9.9.08

O 15 de Março e Helena Matos

Helena Matos escreveu ontem estas indignações despropositadas onde se mostra indignada com o decreto de dia nacional angolano o 15 de Março e revela porquê.
«Não percebo a comoção pátria com a atitude do governo de Angola face a alguns jornalistas portugueses. Luanda age como sempre agiu. Lisboa é que se está agora a fazer de novas. Afinal o que tínhamos de melhor entre a classe civil e militar não aprovou isto em Fevereiro de 1975?:
“Sobreviventes e ignorados: Dois relatórios oficiais, nunca tornados públicos, contam como os portugueses sobreviveram aos massacres do norte de Angola, em 1961, abandonados por Salazar” – assim começa uma reportagem sobre os ataques às fazendas, em Angola, no ano de 1961, publicada pelo semanário “Expresso”. Esse ataque contra civis fossem eles brancos ou pretos, em que os atacantes, longe de apresentarem qualquer reivindicação de carácter político, se limitaram a violar, queimar e esventrar quem lhes apareceu pela frente, particularmente as mulheres, as crianças e os trabalhadores bailundos foi uma data mais difícil para os portugueses do que para o salazarismo. Este último soube tirar dividendos políticos deste ataque, mesmo que isso implicasse, como implicou, não questionar a atitude negligente do governo português perante a segurança dos seus cidadãos. Infelizmente estes portugueses não foram apenas ignorados por Salazar. Eles foram também vexados pela democracia. Por mais grotesco que tal possa parecer, um governo português entendeu por bem fazer do dia 15 de Março de 1961, data do início do massacre nas fazendas, um dia que Angola devia festejar. Em Fevereiro de 1975, ou seja muito antes da independência de Angola e numa fase em que o governo português nomeava ministros para o governo de transição de Angola, em que o Conselho de Estado, reunido em Portugal, determinava que o Alto-Comissário designado para Angola teria “categoria e honras idênticas às do Primeiro-Ministro do Governo Português”, achou o nosso governo apropriado e honroso que o dia 15 de Março de 1961 integrasse o calendário dos feriados de Angola, na qualidade de data festiva.
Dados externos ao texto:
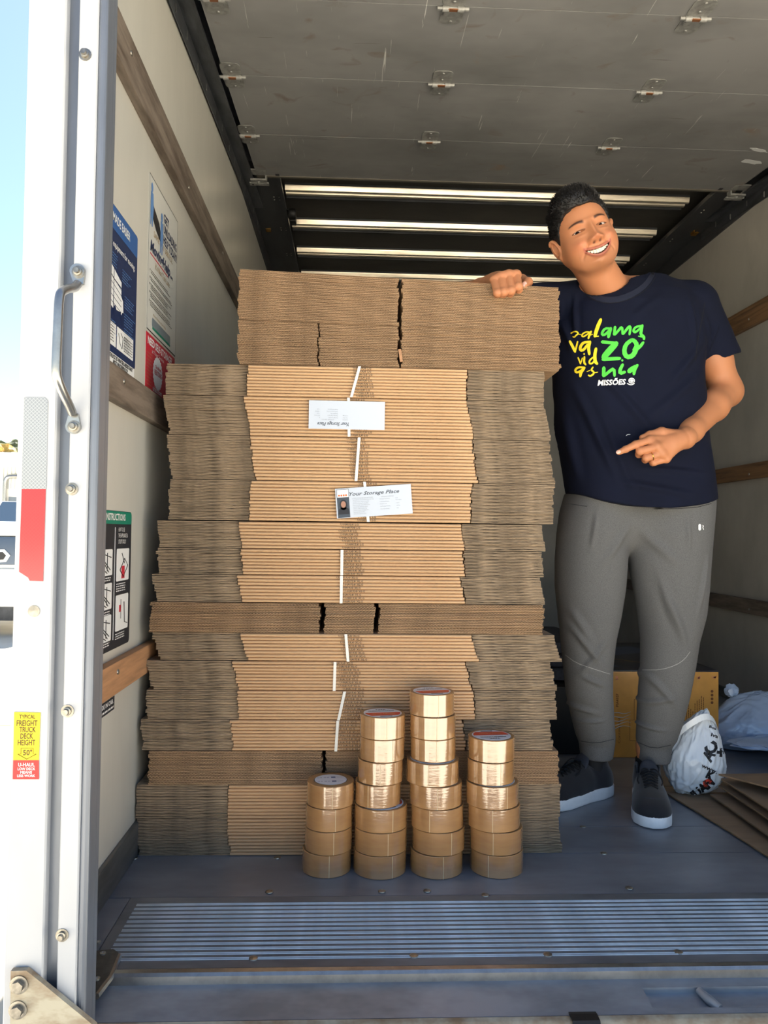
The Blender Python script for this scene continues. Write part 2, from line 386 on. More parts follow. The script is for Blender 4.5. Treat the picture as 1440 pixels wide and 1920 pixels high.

Confesso que não sei o suficiente de História Universal para garantir que é inédito este gesto dos governantes, militares e civis, dum país, assinarem um decreto que transforma em dia de glória a data em que os seus cidadãos foram massacrados mas tenho a certeza que, em matéria de colonização e descolonização, os grandes crimes dos portugueses não constam apenas dos “relatórios oficiais, nunca tornados públicos” e que começam agora, felizmente, a sair do segredo e da poeira dos arquivos. Os crimes estão também aí diante dos nossos olhos, onde aliás sempre estiveram: na linguagem burocrático-enfatuada dos decretos que enchem diários e boletins oficiais.»